Question
Vlad Tepes, Prince-Protector of Wallachia temporarily purchases (or loans), for a term of 5 years, the rights to use the income of the lands of
Vlad Tepes, Prince-Protector of Wallachia temporarily purchases (or loans), for a term of 5 years, the rights to use the income of the lands of Tirgoviste, which is worth 1, 000, 000 ducats. At the end of every year, there will be an interest payment with respect to the floating rate available at the beginning of that year. At the end of the term, the lands are returned (similar to capital return).
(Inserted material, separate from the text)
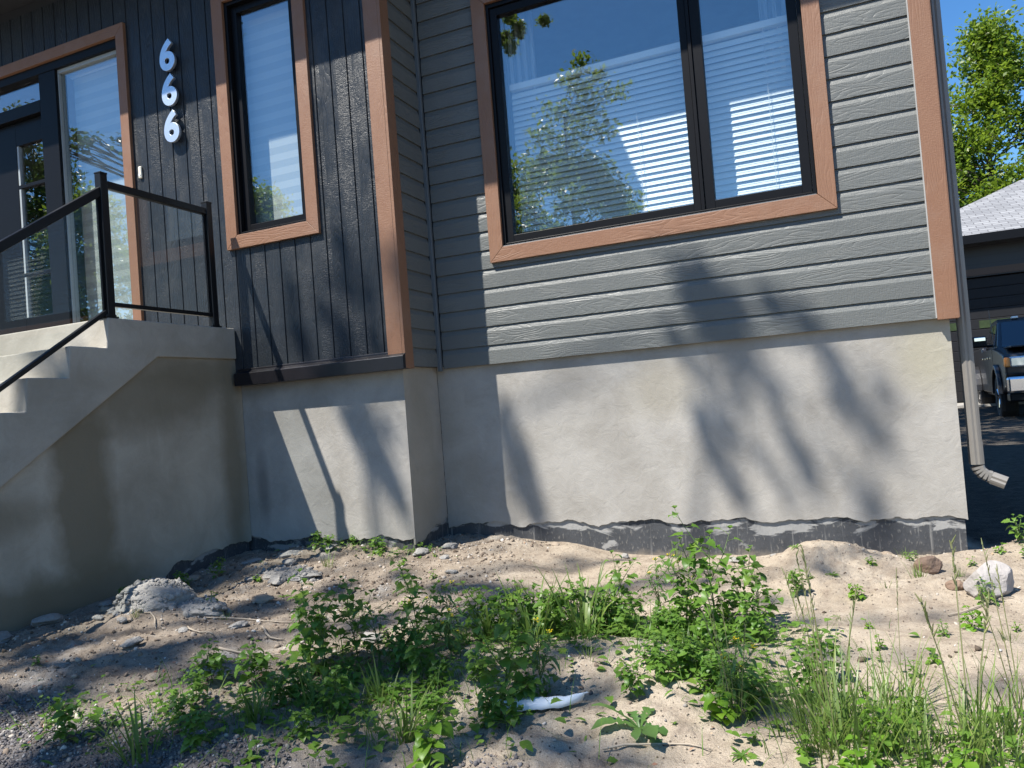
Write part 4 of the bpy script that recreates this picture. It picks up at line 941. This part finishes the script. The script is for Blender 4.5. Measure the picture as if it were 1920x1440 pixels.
# pale mortar flakes fallen along the left foundation
# white plastic strip
pc = MB(); n = 24
for i in range(n+1):
    f = i/n; x = -1.15+.32*f; y = 2.30+.22*(f-.45)**2+.03*f; w = (.030-.012*f)*min(1, .35+f*5, .3+(1-f)*6); lift = .014+.035*max(0, f-.7)*3.3*.5+.012*math.sin(f*3.1)
    zc = gz(x, 2.31)*.5+gz(-.98, 2.31)*.5+lift
    for k in range(5):
        s_ = (k-2)/2; pc.v.append((x+.02*s_*(f-.5), y+w*s_, zc+.012*(1-s_*s_)+.012*s_))
for i in range(n):
    for k in range(4): pc.f.append((i*5+k, (i+1)*5+k, (i+1)*5+k+1, i*5+k+1))
o = pc.build('plastic_strip', M['plastic'], None, smooth=True); o.modifiers.new('s', 'SOLIDIFY').thickness = .0025
tag(o, 'curved white plastic strip lying on the sand among the weeds', 'plastic strip')
for i, (x0, y0, x1, y1, r) in enumerate([(-3.0, 2.95, -2.5, 3.05, .005), (-2.6, 2.6, -2.25, 2.72, .006), (-2.62, 2.9, -2.42, 2.82, .007), (-2.95, 2.78, -2.75, 2.72, .005), (.35, 3.55, .62, 3.75, .004), (-.7, 2.15, -.4, 2.2, .004), (-3.3, 2.85, -3.1, 2.75, .005)]):
    mb = MB(); pts = []
    for k in range(6):
        f = k/5; x = x0+(x1-x0)*f; y = y0+(y1-y0)*f+.02*math.sin(f*5+i); pts.append((x, y, gz(x, y)+r+.004))
    mb.tube(pts, [r*(1-.5*k/5) for k in range(6)], 6); o = mb.build('twig', M['twig'], None, smooth=True); tag(o, 'thin dry pale twig lying on the soil', 'twig', 'dry twigs on the soil')

# ------------------------------------------------------------------ weeds and grass
def leaf_tpl(kind):
    """outline rows (t along, half width); midrib folded, lobes by width jumps"""
    if kind == 'ovate': rows = [(0, .02), (.12, .16), (.3, .29), (.5, .30), (.7, .22), (.87, .11), (1, .0)]
    elif kind == 'lobed': rows = [(0, .02), (.16, .05), (.3, .33), (.42, .25), (.5, .34), (.62, .22), (.72, .24), (.86, .10), (1, .0)]
    elif kind == 'lance': rows = [(0, .02), (.2, .085), (.45, .11), (.7, .085), (.88, .045), (1, .0)]
    elif kind == 'dande': rows = [(0, .02), (.18, .04), (.26, .11), (.30, .05), (.40, .13), (.44, .07), (.54, .15), (.58, .09), (.7, .17), (.85, .14), (1, .0)]
    return np.array(rows)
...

The term structure at the time is as follows:
r(k) = 0.08 + 0.02k, for k = 1, 2, 3, 4, 5.
However, as Wallachia has a relatively small economy, Vlad wants no risk and asks Mehmed II, of Ottoman Empire to act as a financial guarantor who ensures Vlads total cash outflow at each payment period is based on some fixed payments based on a constant swap rate.
a) Assuming the land value of Tirgoviste stays constant throughout the term, what would be the swap rate corresponding to this agreement.
b) Assume Tirgoviste is worth 1, 000, 000 through the first three years, immediately after which, due to great prosperity in this region, is envisioned to increase to 2, 000, 000. In the remaining portion of the term this value stays fixed. Find the new appropriate swap rate under this new forecast.
c) Suppose the at the end of the second year we have a new term structure: r(k*) = 0.1 + 0.04k, for k = 1, 2, 3, 4. Find the market value (at time 2) of this swap assuming the scenario in part (b) still holds true. Who has the right to sell the swap agreement: Vlad or Mehmed?